Slide 10 of 41
Notes:
Distances are 1 or 0.5 in graph.
Consider discretized intervals t=0, 1, 2.
Suppose that 30 new ants come from A to B every time unit and 30 from E to D. Each ant walks at a speed of 1 per time unit, and that an ant lays down at time t a pheromone of intensity 1 while walking and that this evaporates completely and instantaneously in the middle of time intervals (t+1, t+2).
At t=0, there is no trail yet but 30 ants are in B and 30 in D. Their choice of direction is random. Therefore, on average 15 will go to H and 15 to C.
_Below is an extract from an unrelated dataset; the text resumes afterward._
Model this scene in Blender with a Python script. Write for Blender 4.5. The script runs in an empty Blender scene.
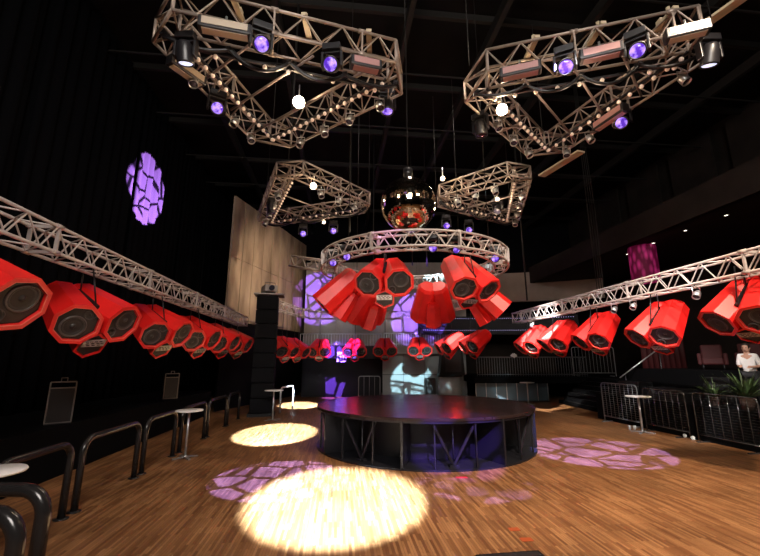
import bpy, math, random
from math import sin, cos, pi, radians, atan2, sqrt
from mathutils import Vector, Matrix
random.seed(7)
S = bpy.context.scene
C = S.collection
V = Vector
RA = radians(6.1)            # the room's long axis leans this much to the left of the camera's heading

# ------------------------------------------------------------------ mesh collector
class MB:
    def __init__(s): s.v = []; s.f = []; s.sm = []
    def add(s, vs, fs, smooth=False):
        b = len(s.v); s.v += [tuple(v) for v in vs]
        for f in fs: s.f.append(tuple(i + b for i in f)); s.sm.append(smooth)
        return s
    def box(s, c, d, R=None):
        c = V(c); vs = []
        for x in (-.5, .5):
            for y in (-.5, .5):
                for z in (-.5, .5):
                    p = V((x * d[0], y * d[1], z * d[2]))
                    if R is not None: p = R @ p
                    vs.append(c + p)
        return s.add(vs, [(0, 1, 3, 2), (4, 6, 7, 5), (0, 4, 5, 1), (2, 3, 7, 6), (0, 2, 6, 4), (1, 5, 7, 3)])
    def bar(s, p0, p1, w, h, up=(0, 0, 1)):
        p0, p1 = V(p0), V(p1); d = p1 - p0; L = d.length; d.normalize()
        r = d.cross(V(up))
        if r.length < 1e-4: r = d.cross(V((1, 0, 0)))
        r.normalize(); u = r.cross(d)
        M = Matrix((r, d, u)).transposed()
        return s.box((p0 + p1) / 2, (w, L, h), M)
    def tube(s, p0, p1, r, n=8, r1=None, caps=True):
        return s.path([p0, p1], r, n, False, caps, r1)
    def path(s, pts, r, n=8, closed=False, caps=True, r1=None):
        pts = [V(p) for p in pts]; N = len(pts); vs = []
        ref = None
        for i, p in enumerate(pts):
            a = pts[i - 1] if (i > 0 or closed) else p
            b = pts[(i + 1) % N] if (i < N - 1 or closed) else p
            t = (b - a)
            if t.length < 1e-9: t = V((0, 0, 1))
            t.normalize()
            if ref is None:
                ref = V((0, 0, 1)) if abs(t.z) < .9 else V((1, 0, 0))
            x = t.cross(ref)
            if x.length < 1e-3: x = t.cross(V((0.3, 1, 0.2)))
            x.normalize(); y = x.cross(t); ref = y
            rr = r if (r1 is None or i < N - 1) else r1
            for k in range(n):
                a_ = 2 * pi * k / n
                vs.append(p + x * cos(a_) * rr + y * sin(a_) * rr)
        fs = []
        for i in range(N if closed else N - 1):
            j = (i + 1) % N
            for k in range(n):
                l = (k + 1) % n
                fs.append((i * n + k, i * n + l, j * n + l, j * n + k))
        s.add(vs, fs, True)
        if caps and not closed:
            b = len(s.v) - N * n
            s.f.append(tuple(b + k for k in reversed(range(n)))); s.sm.append(False)
            s.f.append(tuple(b + (N - 1) * n + k for k in range(n))); s.sm.append(False)
        return s
    def lathe(s, prof, n=24, M=None, smooth=True):
        # prof: list of (radius, z); M: Matrix 4x4
        vs = []; rings = []
        for (r, z) in prof:
            if r < 1e-6:
                rings.append([len(vs)]); vs.append(V((0, 0, z)))
            else:
                rings.append(list(range(len(vs), len(vs) + n)))
                for k in range(n): vs.append(V((r * cos(2 * pi * k / n), r * sin(2 * pi * k / n), z)))
        fs = []
        for a, b in zip(rings, rings[1:]):
            for k in range(n):
                l = (k + 1) % n
                if len(a) == 1 and len(b) == 1: continue
                if len(a) == 1: fs.append((a[0], b[l], b[k]))
                elif len(b) == 1: fs.append((a[k], a[l], b[0]))
                else: fs.append((a[k], a[l], b[l], b[k]))
        if M is not None: vs = [M @ v for v in vs]
        return s.add(vs, fs, smooth)
    def prism(s, poly, z0, z1, M=None):
        n = len(poly)
        vs = [V((x, y, z0)) for x, y in poly] + [V((x, y, z1)) for x, y in poly]
        if M is not None: vs = [M @ v for v in vs]
        return s.add(vs, [tuple(reversed(range(n))), tuple(range(n, 2 * n))] + [(k, (k + 1) % n, n + (k + 1) % n, n + k) for k in range(n)])
    def build(s, name, mat, parent=None, loc=None, rotz=0, bevel=0):
        me = bpy.data.meshes.new(name); me.from_pydata(s.v, [], s.f)
        me.polygons.foreach_set('use_smooth', s.sm); me.update()
        o = bpy.data.objects.new(name, me); C.objects.link(o)
        me.materials.append(mat)
        if parent is not None: o.parent = parent
        if loc is not None: o.location = loc
        if rotz: o.rotation_euler = (0, 0, rotz)
        if bevel:
            m = o.modifiers.new('bevel', 'BEVEL'); m.width = bevel; m.segments = 2; m.limit_method = 'ANGLE'; m.angle_limit = radians(40)
        return o

def tag(o, label, cat, group=None, kind=None):
    o['label'] = label; o['category'] = cat
    if group: o['group'] = group
    if kind: o['kind'] = kind
    return o
def thing(name, label, cat, loc=(0, 0, 0), rotz=0, group=None):
    o = bpy.data.objects.new(name, None); C.objects.link(o)
    o.location = loc; o.rotation_euler = (0, 0, rotz); o.empty_display_size = .1
    return tag(o, label, cat, group)
def struct(mb, name, mat, **k):
    o = mb.build(name, mat, **k); o['kind'] = 'structure'; return o
def copy_tree(o, parent=None):
    c = o.copy(); C.objects.link(c)
    if parent is not None: c.parent = parent
    for ch in list(o.children): copy_tree(ch, c)
    return c
def along(d, p=(0, 0, 0)):
    # matrix whose +Z points along d
    d = V(d).normalized(); return Matrix.Translation(V(p)) @ d.to_track_quat('Z', 'Y').to_matrix().to_4x4()

# ------------------------------------------------------------------ materials
def mat(name, col, rough=.5, metal=0, emit=None, estr=0, spec=.5, noise=None, bump=0, coat=0):
    m = bpy.data.materials.new(name); m.use_nodes = True
    nt = m.node_tree; b = nt.nodes['Principled BSDF']
    b.inputs['Base Color'].default_value = (*col, 1); b.inputs['Roughness'].default_value = rough
    b.inputs['Metallic'].default_value = metal; b.inputs['Specular IOR Level'].default_value = spec
    if coat: b.inputs['Coat Weight'].default_value = coat; b.inputs['Coat Roughness'].default_value = .2
    if emit: b.inputs['Emission Color'].default_value = (*emit, 1); b.inputs['Emission Strength'].default_value = estr
    if noise:
        sc, amt = noise
        tc = nt.nodes.new('ShaderNodeTexCoord'); nz = nt.nodes.new('ShaderNodeTexNoise'); nz.inputs['Scale'].default_value = sc
        nz.inputs['Detail'].default_value = 5
        nt.links.new(tc.outputs['Object'], nz.inputs['Vector'])
        r = nt.nodes.new('ShaderNodeMapRange'); r.inputs['From Min'].default_value = .3; r.inputs['From Max'].default_value = .7
        r.inputs['To Min'].default_value = 1 - amt; r.inputs['To Max'].default_value = 1 + amt
        nt.links.new(nz.outputs['Fac'], r.inputs['Value'])
        mx = nt.nodes.new('ShaderNodeVectorMath'); mx.operation = 'SCALE'; mx.inputs[0].default_value = col
        nt.links.new(r.outputs['Result'], mx.inputs['Scale'])
        nt.links.new(mx.outputs['Vector'], b.inputs['Base Color'])
        if bump:
            bp = nt.nodes.new('ShaderNodeBump'); bp.inputs['Strength'].default_value = bump; bp.inputs['Distance'].default_value = .02
            nt.links.new(nz.outputs['Fac'], bp.inputs['Height']); nt.links.new(bp.outputs['Normal'], b.inputs['Normal'])
    return m

M_red = mat('red_lacquer', (.70, .012, .010), .42, noise=(3, .08))
M_redtrim = mat('pale_red_trim', (.75, .13, .10), .4)
M_baffle = mat('dark_baffle', (.014, .011, .010), .6)
M_cone = mat('speaker_cone', (.026, .022, .021), .45)
M_ringm = mat('driver_ring', (.08, .07, .068), .35, .3)
M_plate = mat('silver_plate', (.42, .40, .38), .4, .5)
M_black = mat('black_paint', (.006, .006, .007), .5, spec=.3)
M_blackm = mat('black_metal', (.012, .012, .013), .3, .2)
M_alu = mat('truss_aluminium', (.30, .235, .195), .45, .4, noise=(6, .1))
M_aluw = mat('side_truss_aluminium', (.42, .365, .34), .42, .35, noise=(6, .1))
M_steel = mat('steel', (.5, .5, .5), .3, .8)
M_chrome = mat('chrome_tube', (.022, .02, .02), .2, .3)
M_tabletop = mat('white_table_top', (.75, .72, .7), .35)
M_mirror = mat('mirror_tile', (.78, .66, .50), .06, 1.0)
M_bulb = mat('warm_bulb', (1, .8, .5), .3, emit=(1, .72, .36), estr=40)
M_smallbulb = mat('lamp_cap', (.8, .7, .6), .25, emit=(1, .62, .45), estr=.13)
M_bigbulb = mat('flood_glass', (1, .9, .7), .3, emit=(1, .80, .42), estr=3.5)
M_lens = mat('purple_lens', (.05, .02, .2), .1, emit=(.26, .07, 1), estr=1.7)
nt = M_lens.node_tree; tc = nt.nodes.new('ShaderNodeTexCoord'); nz = nt.nodes.new('ShaderNodeTexNoise'); nz.inputs['Scale'].default_value = 9; rp = nt.nodes.new('ShaderNodeValToRGB')
rp.color_ramp.elements[0].position = .42; rp.color_ramp.elements[0].color = (.05, .012, .3, 1); rp.color_ramp.elements[1].position = .62; rp.color_ramp.elements[1].color = (.5, .3, 1, 1)
nt.links.new(tc.outputs['Object'], nz.inputs['Vector']); nt.links.new(nz.outputs['Fac'], rp.inputs['Fac']); nt.links.new(rp.outputs['Color'], nt.nodes['Principled BSDF'].inputs['Emission Color'])
M_lensw = mat('white_lens', (.8, .85, 1), .1, emit=(.7, .75, 1), estr=1.2)
M_lensd = mat('dim_lens', (.03, .03, .05), .08)
M_fix = mat('fixture_black', (.012, .011, .013), .38)
M_panelw = mat('strip_reflector', (.42, .34, .26), .4)
M_panelr = mat('strip_reflector_pink', (.35, .18, .17), .4)
M_wall = mat('black_wall', (.002, .002, .003), .9, spec=.1, noise=(1.5, .3))
M_vel = mat('matt_black', (.004, .004, .005), .8, spec=.1)
M_wallr = mat('dark_brown_wall', (.016, .012, .010), .8, spec=.15, noise=(1.2, .3))
M_ceil = mat('black_ceiling', (.005, .0045, .0042), .9, spec=.1, noise=(1, .3))
M_beam = mat('ceiling_steel', (.012, .011, .010), .6, spec=.2)
M_ledge = mat('black_carpet', (.003, .003, .0035), .9, spec=.06)
M_grey = mat('grey_render', (.30, .29, .28), .75, noise=(2, .12))
M_white = mat('white_wall_panel', (.36, .40, .41), .6, noise=(2, .06))
M_fascia = mat('shaded_grey_fascia', (.02, .02, .024), .6, spec=.2)  # grey fascia darkened to near black, its lack of light put into colour
M_taupe = mat('taupe_fascia', (.34, .27, .22), .7, noise=(1.5, .12))
M_glass = mat('bluish_glass', (.10, .15, .18), .12)
M_rail = mat('painted_railing', (.45, .46, .47), .4, .3)
M_railw = mat('white_railing', (.75, .77, .78), .4)
M_curtain = mat('black_velvet', (.0022, .0022, .003), .95, spec=.05)
M_magenta = mat('magenta_fabric', (.55, .03, .2), .7, emit=(.8, .02, .25), estr=.12)
M_redfab = mat('red_fabric', (.05, .002, .003), .7)
M_tape = mat('orange_tape', (.30, .055, .014), .5)
M_tapered = mat('red_tape', (.5, .03, .03), .5)
M_skin = mat('skin', (.5, .28, .2), .5)
M_hair = mat('dark_hair', (.02, .012, .008), .5)
M_shirt = mat('white_shirt', (.75, .75, .75), .7)
M_trouser = mat('dark_trousers', (.02, .02, .025), .8)
M_leaf = mat('leaf', (.05, .09, .03), .5, noise=(8, .4))
M_pot = mat('clay_pot', (.08, .05, .04), .7)
M_cup = mat('clear_plastic_cup', (.7, .75, .78), .15)
M_board = mat('plywood_board', (.5, .4, .27), .5, noise=(4, .15))
M_projector = mat('grey_casing', (.28, .26, .25), .5)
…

At t=1, the 30 new ants come to B from A and find a trail of intensity 15 on the path that leads to H, laid by the 15 ants that went that way from B, and a trail of intensity 30 on the path to C obtained as the sum of the trail laid by the 15 ants that went that way from B and by the 15 ants that reached B coming from D via C. The probability of choosing a path is therefore biased, so that the expected number of ants going towards C will be double that of those going towards H. The same is true for the new 30 ants in D which came from E.
Process continues until all ants choose the shortest path. The idea is that if at a given point an ant has to choose among different paths, those which were heavily chosen by preceding ants are chosen with higher probability.
This is an example of an autocatalytic process.